In beiden Zukunftsbranchen steckt noch viel Potenzial. Viele Start-ups arbeiten forschungsnah und mit einem hohen Innovationsgrad. Sie bilden eine Schnittstelle zwischen Forschung und Anwendung. „Mit unserer Weltklasse-Forschung, vielen Talenten und genügend Geld haben wir alle Voraussetzungen, um erfolgreich zu sein“, so Christoph Stresing.
Finanzierung erleichtern und Anreize schaffen
„Es soll wieder Spaß machen, in Deutschland ein Unternehmen zu gründen“, sagte Bundesfinanzminister und Vizekanzler Lars Klingbeil (SPD) in seiner Rede zum Standortfördergesetz, das im November im Bundestag auf den Weg gebracht wurde. Es soll Start-ups und kleinen Unternehmen Finanzierungen erleichtern und Anreize für mehr private Investitionen schaffen, vor allem in Infrastruktur und erneuerbare Energien in Deutschland. Außerdem soll es zu weniger Papierkram führen, indem Prüf-, Melde- und Anzeigepflichten gestrichen werden. Soweit der Plan.

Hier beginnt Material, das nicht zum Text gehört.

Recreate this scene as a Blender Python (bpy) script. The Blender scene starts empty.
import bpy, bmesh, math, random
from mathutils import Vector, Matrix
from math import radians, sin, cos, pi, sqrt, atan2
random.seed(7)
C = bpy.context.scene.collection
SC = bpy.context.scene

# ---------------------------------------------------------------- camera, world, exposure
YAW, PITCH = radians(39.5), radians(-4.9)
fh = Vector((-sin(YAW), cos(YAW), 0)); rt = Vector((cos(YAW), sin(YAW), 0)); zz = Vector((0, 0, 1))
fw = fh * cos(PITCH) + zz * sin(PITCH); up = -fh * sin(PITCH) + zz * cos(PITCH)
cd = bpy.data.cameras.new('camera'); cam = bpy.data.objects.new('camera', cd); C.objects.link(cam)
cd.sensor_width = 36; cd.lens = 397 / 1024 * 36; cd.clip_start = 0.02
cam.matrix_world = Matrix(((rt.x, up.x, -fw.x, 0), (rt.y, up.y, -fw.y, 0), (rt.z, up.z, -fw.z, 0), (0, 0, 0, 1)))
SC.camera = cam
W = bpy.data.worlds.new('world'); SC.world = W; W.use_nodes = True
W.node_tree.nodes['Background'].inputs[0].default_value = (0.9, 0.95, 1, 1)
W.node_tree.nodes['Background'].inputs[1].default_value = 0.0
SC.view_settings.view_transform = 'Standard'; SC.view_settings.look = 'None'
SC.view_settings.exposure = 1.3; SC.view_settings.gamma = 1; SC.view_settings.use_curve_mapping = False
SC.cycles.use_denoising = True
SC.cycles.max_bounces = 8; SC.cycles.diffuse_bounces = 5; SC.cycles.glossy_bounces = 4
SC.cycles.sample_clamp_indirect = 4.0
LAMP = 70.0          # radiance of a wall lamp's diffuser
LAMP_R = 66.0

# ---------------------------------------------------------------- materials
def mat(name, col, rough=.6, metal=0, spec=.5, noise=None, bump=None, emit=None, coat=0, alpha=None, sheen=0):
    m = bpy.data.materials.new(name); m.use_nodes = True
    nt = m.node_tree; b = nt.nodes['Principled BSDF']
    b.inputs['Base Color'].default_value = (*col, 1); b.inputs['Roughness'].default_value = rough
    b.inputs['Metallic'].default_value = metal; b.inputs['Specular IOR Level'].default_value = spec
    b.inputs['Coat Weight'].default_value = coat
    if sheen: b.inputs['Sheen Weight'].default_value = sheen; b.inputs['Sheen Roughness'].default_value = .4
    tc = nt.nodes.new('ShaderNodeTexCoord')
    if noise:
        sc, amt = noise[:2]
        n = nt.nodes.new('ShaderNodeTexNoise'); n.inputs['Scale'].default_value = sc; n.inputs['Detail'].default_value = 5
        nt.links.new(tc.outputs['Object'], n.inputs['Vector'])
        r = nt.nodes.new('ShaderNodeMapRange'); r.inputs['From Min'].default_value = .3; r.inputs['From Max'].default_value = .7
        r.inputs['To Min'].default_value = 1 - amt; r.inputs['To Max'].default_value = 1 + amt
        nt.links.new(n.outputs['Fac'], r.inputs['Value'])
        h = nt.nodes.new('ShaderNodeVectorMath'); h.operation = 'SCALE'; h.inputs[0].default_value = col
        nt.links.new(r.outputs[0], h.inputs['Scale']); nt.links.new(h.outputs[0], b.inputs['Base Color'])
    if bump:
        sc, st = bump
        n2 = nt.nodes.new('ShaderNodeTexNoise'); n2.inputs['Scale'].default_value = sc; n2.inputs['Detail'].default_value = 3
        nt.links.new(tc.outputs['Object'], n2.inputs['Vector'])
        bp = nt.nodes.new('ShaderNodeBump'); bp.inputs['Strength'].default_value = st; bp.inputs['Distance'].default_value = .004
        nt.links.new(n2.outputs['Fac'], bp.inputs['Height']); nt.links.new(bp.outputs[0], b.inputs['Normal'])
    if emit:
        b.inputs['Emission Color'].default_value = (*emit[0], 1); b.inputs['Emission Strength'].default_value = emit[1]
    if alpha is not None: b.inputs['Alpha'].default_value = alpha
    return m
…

Christoph Stresing hält das neue Gesetz zwar für einen Schritt in die richtige Richtung, „aber eben nur ein Schritt“. Er sagt, man müsse größer denken und Wachstumsperspektiven schaffen: „Das Gesetz enthält einige gute Punkte – etwa bessere Bedingungen für Kapitalmärkte. Aber entscheidende Hebel wie die Verbesserung bei Mitarbeiterbeteiligungen, die Start-up-spezifische Weiterentwicklung der Forschungszulage oder Anpassungen bei der Wegzugsbesteuerung bleiben außer Acht.“
Auch wenn sich bei Schlüsseltechnologien wie Künstliche Intelligenz die USA in führender Position befinden, nehmen auch hierzulande die Investitionen in KI-Start-ups deutlich zu, gerade bei den jüngsten Start-ups. Seit dem Angriffskrieg Russlands gegen die Ukraine und der dadurch stark veränderten geopolitischen Sicherheitslage steigen auch die Investitionen im Bereich Defense Tech rasant an, von 1,3 Millionen Euro im Jahr 2020 auf 888,7 Millionen Euro allein in den ersten neun Monaten 2025. So führen unsichere Zeiten plötzlich zu mehr Wachstum.